Pour la Représentante de l’UNHCR, les ressortissants du Soudan et du Darfour impliqués dans le sit-in devant les locaux de son institution sont enregistrés comme des réfugiés du Tchad. En conséquent, ils doivent retourner au Tchad ou accepter l’asile gracieusement offert par le Niger.
Mme. Alessedra Morelli reconnaît toutefois qu’une vingtaine d’entre eux ont aussi des statuts de réfugiés en Egypte, en Jordanie, au Kenya et au Cameroun. Cependant, certains de ces pays refusent de les reprendre en tant que réfugiés.

Pour leur part, ces jeunes expliquent les raisons de leur sit-in par un ras-le-bol quant à la discrimination et à l’injustice car aux ressortissants érythréens, éthiopiens et somaliens l’UNHCR propose des terres d’asile en Europe, en Amérique et même en Australie. « Pourquoi nous ressortissants du Soudan et du Darfour nous n’avons pas droit aux mêmes traitements ? » Nous explique un groupe d’une quarantaine de demandeurs d’asile du Soudan et du Darfour. Pour corroborer leur propos, ils nous ont invités à nous rendre dans un autre centre de l’UNHRC pour y mener une enquête. Ce à quoi nous avons obtempéré.

Au fil de nos interrogations, les locataires du centre révèlent qu’effectivement certains de leurs compagnons d’infortune se sont dernièrement envolés entre la France et la Suisse après des entretiens avec l’UNHCR et l’Organisation Internationale pour les Migrations (OIM).

APRÈS L’ÉPISODE COLONIALE : DEUX CONTINENTS EN QUÊTE D’ÉQUILIBRE

Au regard des faits, un travail d’ajustement s’avère nécessaire. Il est toutefois difficile, voire impossible de faire accepter à ces jeunes les contraintes des procédures migratoires légales, qui ne sont d’ailleurs pas en leur faveur. Car, ceux ne sont pas ceux qui ont réussi en Afrique qui tentent de fuir cette terre objet de toutes les convoitises occidentales. Le problème est que ces jeunes refusent d’admettre que l’Europe dont ils rêvent enregistre aussi son lot de contraintes économiques, par exemple le problème des gilets jaunes en France ces derniers temps, sans compter le chômage.

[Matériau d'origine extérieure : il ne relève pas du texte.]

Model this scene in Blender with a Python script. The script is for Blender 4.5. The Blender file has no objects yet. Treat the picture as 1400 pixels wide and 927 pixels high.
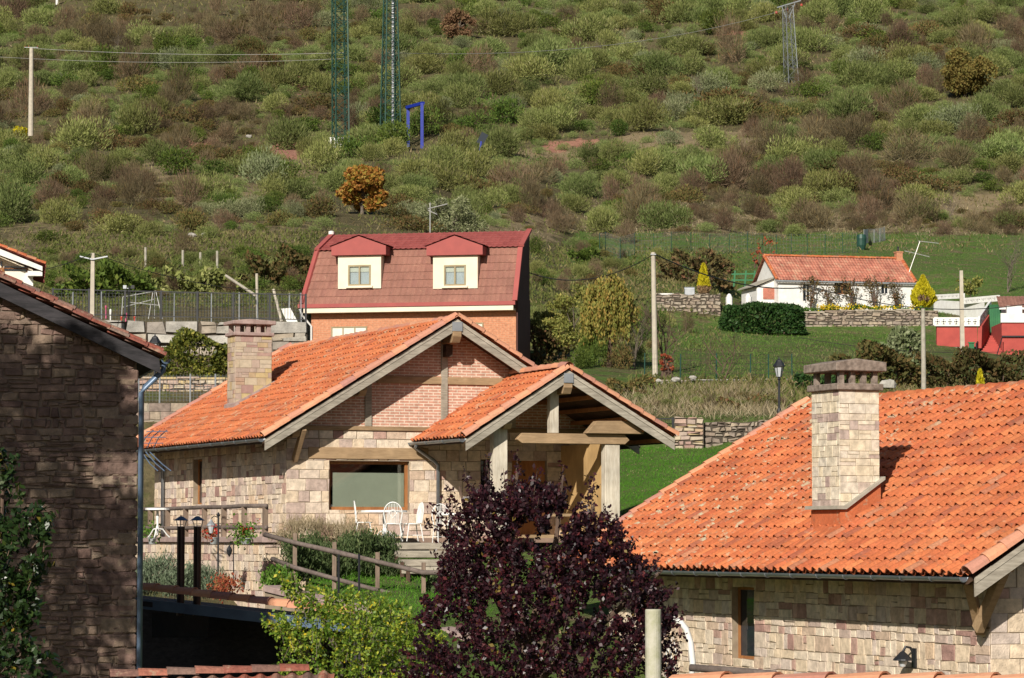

En conclusion, après le douloureux chapitre colonial, les deux continents se rejoignent à nouveau pour une fois de plus redéfinir ensembles un autre équilibre relationnel. Le refus de ces jeunes d’accepter l’asile en terre africaine doit tout d’abord interpeller les dirigeants du continent noir en matière de perspectives pour la jeunesse, de justice sociale et de bonne gouvernance.